Britain's most high profile inventor and engineer, Sir James Dyson, is throwing his expertise behind electric vehicles, according to an interview in The Independent on Sunday newspaper in the UK this month.

Dyson, who is credited with re-inventing the vacuum cleaner, and the four hundred-strong R&D team at his company’s headquarters in south west England, are working on a project to create solar-charged electric cars with much faster and stronger engines than current models. His plans are based on a powerful lightweight motor that could give electric cars a range of hundreds rather than tens of miles and which would could be charged up via solar panels on their roofs or in garages.

"An electric car doesn't go far enough. It could do. Electric motors can do that," Dyson said. "At the moment, electric cars are seen as city cars and to go 30mph is quite enough, but in the future that will change. An electric motor can go to very high speeds."

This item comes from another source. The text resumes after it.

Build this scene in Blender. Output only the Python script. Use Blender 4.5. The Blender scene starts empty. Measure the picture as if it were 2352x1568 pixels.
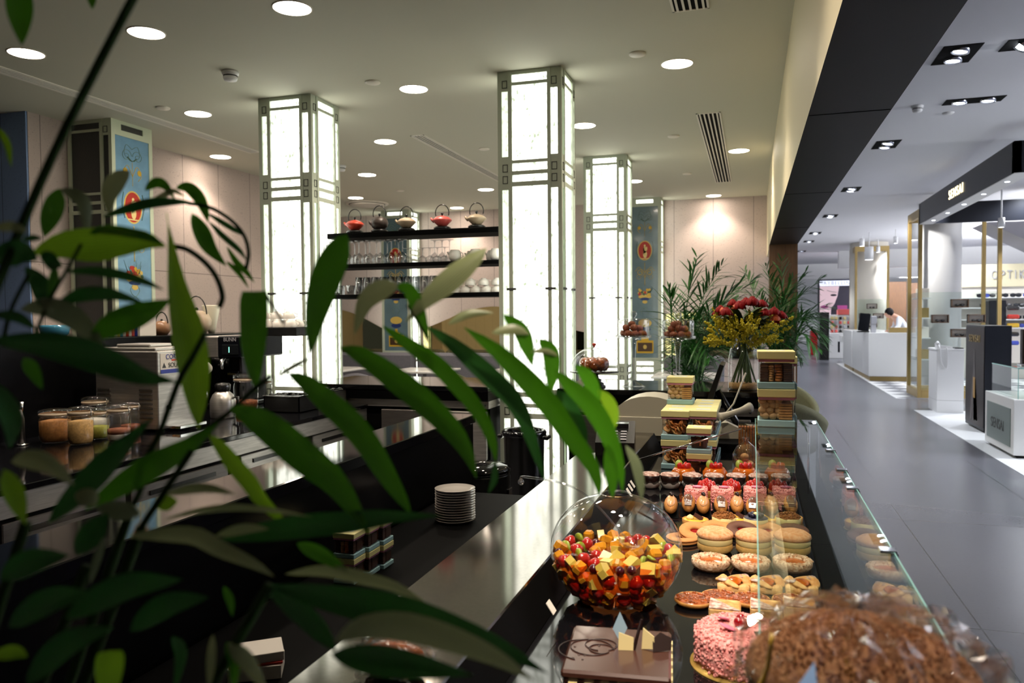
import bpy, math, random
from mathutils import Vector, Matrix
R = random.Random(7)
C = bpy.context.scene.collection
PI = math.pi
# ------------------------------------------------------------------ camera solved from the room's own lines
W_, H_, F_ = 2352., 1568., 1790.
VPX, VPY, ROLL = 1730., 722., 0.008
CAM = Vector((0., 0., 1.45))
Yc = Vector(((VPX-W_/2)/F_, -(VPY-H_/2)/F_, -1.)).normalized()
Zc = Vector((-ROLL, 1., -(-ROLL*Yc[0]+Yc[1])/Yc[2])).normalized()
Xc = Yc.cross(Zc)
def ray(px, py):
    c = Vector(((px-W_/2)/F_, -(py-H_/2)/F_, -1.))
    return Vector((c.dot(Xc), c.dot(Yc), c.dot(Zc)))
def _hit(px, py, i, v):
    r = ray(px, py)
    return CAM + r*((v-CAM[i])/r[i])
def Ax(px, py, v): return _hit(px, py, 0, v)
def Ay(px, py, v): return _hit(px, py, 1, v)
def Az(px, py, v): return _hit(px, py, 2, v)
def Ad(px, py, d): return CAM + ray(px, py)*d
FWD = Vector((-Xc[2], -Yc[2], -Zc[2]))
def dep(p): return (Vector(p)-CAM).dot(FWD)
cam = bpy.data.cameras.new('camera'); co = bpy.data.objects.new('camera', cam); C.objects.link(co)
co.matrix_world = Matrix(((Xc[0],Xc[1],Xc[2],0),(Yc[0],Yc[1],Yc[2],0),(Zc[0],Zc[1],Zc[2],CAM[2]),(0,0,0,1)))
cam.sensor_width = 36; cam.lens = F_/W_*36; cam.clip_start = .02; cam.clip_end = 200
cam.dof.use_dof = True; cam.dof.focus_distance = 2.5; cam.dof.aperture_fstop = 5.6
sc = bpy.context.scene; sc.camera = co
sc.view_settings.view_transform = 'Standard'; sc.view_settings.look = 'None'
sc.view_settings.gamma = 1; sc.view_settings.exposure = .85; sc.view_settings.use_curve_mapping = False
cy = sc.cycles
cy.use_denoising = True; cy.max_bounces = 9; cy.diffuse_bounces = 3; cy.glossy_bounces = 4
cy.transmission_bounces = 6; cy.transparent_max_bounces = 28; cy.caustics_reflective = False; cy.caustics_refractive = False
cy.sample_clamp_indirect = 3.0
wd = bpy.data.worlds.new('world'); sc.world = wd; wd.use_nodes = True
wd.node_tree.nodes['Background'].inputs[0].default_value = (.75,.85,1,1); wd.node_tree.nodes['Background'].inputs[1].default_value = .03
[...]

Car versus vacuum cleaner: round two!

Extra-strong
Dyson’s team have developed an extra-strong digital motor, called the Dyson Digital Motor, which is half the weight of normal motors. It features turbo-charger compressor technology and with more than 100,000 revolutions per minute, it operates five times faster than a Formula 1 engine. The lack of carbon brushes in the motor also make it more reliable, durable and lighter than conventional electric motors.

The motor has already been used in several products, such as vacuum cleaners and a hand-drier, but Dyson is confident that the greatest potential of the Dyson Digital Motor and its successors could be in powering electric cars.

Climate
Defending his ideas from criticism over the practicality of solar-charged cars – particularly in a country with a climate like the UK and most of northern Europe – he said that, “most of the time a car isn't being used, so a photo voltaic [solar] charge over a long period of time is an absolutely suitable way of charging a car."